13. In a method for generating power in a vaporization of liquid natural gas process, the method comprising the steps of:
(a) pressurizing a working fluid;
(b) heating and vaporizing the pressurized working fluid;
(c) expanding the heated and vaporized working fluid in one or more expanders for the generation of power;
(d) cooling the expanded working fluid; and
(e) recycling the cooled working fluid into step (a),
wherein the cooling of the expanded working fluid occurs through indirect heat exchange with a pressurized liquefied natural gas stream in a heat exchanger, the improvement comprises:
a working fluid comprising 2-11 mol % nitrogen and wherein the cooled working fluid is at least substantially condensed.
14. The method of claim 13, wherein the working fluid is fully condensed.
15. An apparatus for power generation for use in a vaporization of liquefied natural gas system, the apparatus comprising:
at least one expansion device;
at least one heating device;
at least one condenser; and
a working liquid having multiple components, wherein the working liquid comprises:
2-11 mol % nitrogen,
a second component comprising methane or natural gas,
a third component whose boiling point is greater than or equal to that of propane, and
a fourth component comprising ethane or ethylene.

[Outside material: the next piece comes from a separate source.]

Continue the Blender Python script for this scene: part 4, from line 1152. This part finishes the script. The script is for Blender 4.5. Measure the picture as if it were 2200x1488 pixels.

16. The apparatus of claim 15, wherein the working fluid is at least partially condensed by the at least one condenser.
17. The apparatus of claim 15, wherein the working fluid is at least substantially condensed by the at least one condenser.
18. The apparatus of claim 15, wherein the working fluid is fully condensed by the at least one condenser.
19. The apparatus of claim 15, wherein the working fluid comprises 6-10.6 mol % nitrogen.
20. The apparatus of claim 15, wherein the boiling point of the third component is less than that of hexane.